A post to savor. Thank you for writing it. And what a marvelous aunt you have. How come our MOMS are never like that?

Posted by Blogger lorem ipsum @ 9:29 AM #
 

Well, you'd have to get past your love/hate library thing, but I *do* get paid to read. And to spend other people's money on books. It's not all I do, but it is one of the best parts! The pay sucks (and it's worse for public libraries) but it's most definitely a reading-centric job.

Posted by Blogger Jen @ 1:23 PM #
 

TRISTA-- !! I identify so strongly with this post. First, I also have a bad relationship with libraries. I just can't read a book and then TAKE IT BACK. It seems wrong. The book is now part of me. Parting with it is painful. I won't go on too much here, but I also have actually said number 15 on your list numerous times. I just want to read-- not edit. Just read. Divine. I also read insanely fast-- Oh, okay. I'm stopping, but I just wanted to let you know I read this with glee, understanding what you were saying so intimately.

Posted by Blogger Katie @ 3:11 PM #
 

We were so twins separated at birth!

When I was about 6, we took a family vacation somewhere, driving in our VW camper.

Mom took me into a bookstore when I'd exhausted my reading material, and I selected a couple of Nancy Drew books. The sales clerk at the bookstore got into an argument with me and my mother, insisting that these books were too advanced for me.

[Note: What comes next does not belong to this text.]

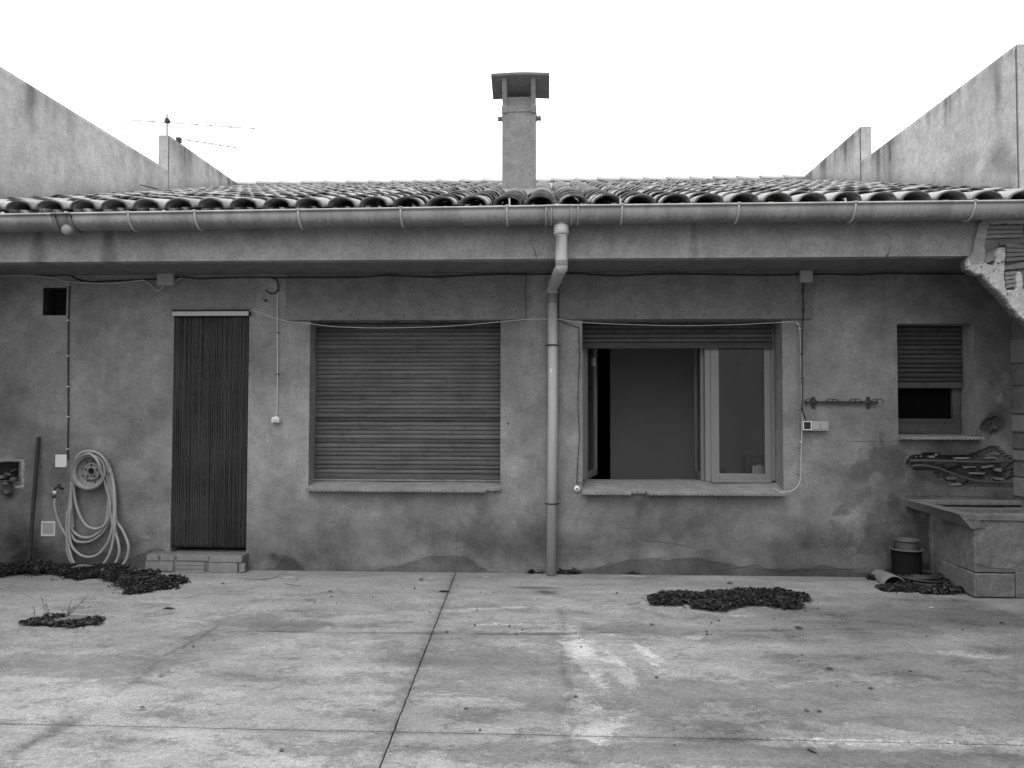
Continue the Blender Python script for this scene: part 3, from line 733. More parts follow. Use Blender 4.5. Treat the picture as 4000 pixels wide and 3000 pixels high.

Fortunately, Mom didn't listen to the silly bitch.

But we did prepare better for future vacations, stopping off at the wonderful local independent bookstore where my parents did most of their book shopping and no one ever tried to tell them not to buy something.

Posted by Anonymous Anonymous @ 9:11 PM #
 

I've lurked for a while but this pulled me out.

I thought I was the only one who's parents threatened to take books away as punishment! (thank god they didn't. I might have gone nuts.)